Dr. Zhengzhong Tu is an assistant professor in the Department of Computer Science and Engineering at Texas A&M University, since 2024. He received his Ph.D. degree in Electrical and Computer Engineering from the University of Texas at Austin, TX, USA, in 2022, advised by Cockrell Family Regents Endowed Chair Professor Alan Bovik. Before joining Texas A&M, Dr. Tu worked as a research engineer at Google Research. Dr. Tu is an expert in artificial intelligence and computer vision and has published more than 30 top-tier venues, including IEEE Transactions on Pattern Recognition and Machine Intelligence, IEEE Transactions on Image Processing, IEEE Open Journal of Signal Processing, IEEE Signal Processing Letters, and conference proceedings like NeurIPS, ICLR, CVPR, ECCV, ICCV, ICRA, WACV, CoRL, etc.
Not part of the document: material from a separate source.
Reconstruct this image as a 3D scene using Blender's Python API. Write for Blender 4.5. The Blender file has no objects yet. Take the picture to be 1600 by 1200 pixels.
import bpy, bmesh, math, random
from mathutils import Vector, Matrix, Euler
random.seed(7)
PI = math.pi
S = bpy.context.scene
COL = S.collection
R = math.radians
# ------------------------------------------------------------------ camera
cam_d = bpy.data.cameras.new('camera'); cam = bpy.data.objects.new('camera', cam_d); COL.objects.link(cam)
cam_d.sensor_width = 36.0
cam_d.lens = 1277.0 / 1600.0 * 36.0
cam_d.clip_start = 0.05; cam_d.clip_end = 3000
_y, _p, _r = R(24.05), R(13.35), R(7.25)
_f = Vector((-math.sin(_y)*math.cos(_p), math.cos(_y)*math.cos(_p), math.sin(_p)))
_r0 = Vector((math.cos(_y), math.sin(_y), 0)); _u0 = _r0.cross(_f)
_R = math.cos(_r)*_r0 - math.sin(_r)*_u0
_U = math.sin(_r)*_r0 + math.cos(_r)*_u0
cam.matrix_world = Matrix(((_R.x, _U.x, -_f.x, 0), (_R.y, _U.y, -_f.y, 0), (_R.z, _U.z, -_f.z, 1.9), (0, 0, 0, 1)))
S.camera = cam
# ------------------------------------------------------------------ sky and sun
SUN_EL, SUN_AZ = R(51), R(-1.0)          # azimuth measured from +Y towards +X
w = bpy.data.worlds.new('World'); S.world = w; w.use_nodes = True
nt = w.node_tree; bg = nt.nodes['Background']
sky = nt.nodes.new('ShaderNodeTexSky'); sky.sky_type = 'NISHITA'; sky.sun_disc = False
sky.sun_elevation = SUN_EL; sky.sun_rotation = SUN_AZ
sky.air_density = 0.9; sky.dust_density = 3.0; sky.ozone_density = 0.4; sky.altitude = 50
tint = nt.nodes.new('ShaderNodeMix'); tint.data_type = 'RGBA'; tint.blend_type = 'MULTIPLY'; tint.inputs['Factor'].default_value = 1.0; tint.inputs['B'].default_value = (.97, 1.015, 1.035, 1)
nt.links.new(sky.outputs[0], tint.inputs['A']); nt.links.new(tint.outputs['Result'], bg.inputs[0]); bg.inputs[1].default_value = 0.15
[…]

He has co-organized the 2nd/3rd Workshop on Large Language and Vision Models for Autonomous Driving (LLVM-AD) at ITSC 2024/WACV 2025, the 1st Workshop on Distillation of Foundation Models for Autonomous Driving (WDFM-AD) at CVPR 2025, and the 2nd MetaFood Workshop at CVPR 2025. He has received the 1st place winning solution award for AI4Streaming 2024 UGC Video Quality Assessment Challenge at CVPR 2024, and the 1st place for the NTIRE 2025 challenge on short-form ugc video quality assessment and enhancement: track 2 KwaiSR. He has been serving as Area Chair for ICCV 2025, CVPR 2025 WDFM-AD, and NeurIPS 2025. His research contributions have received multiple recognitions, such as the CVPR 2022 Best Paper Nomination Award, headlining in Google Research Annual Blog, and featuring in Google I/O media outlets, as well as several press/media coverage by YOLOvX, Argo Vision, Hugging Face Daily Papers, etc.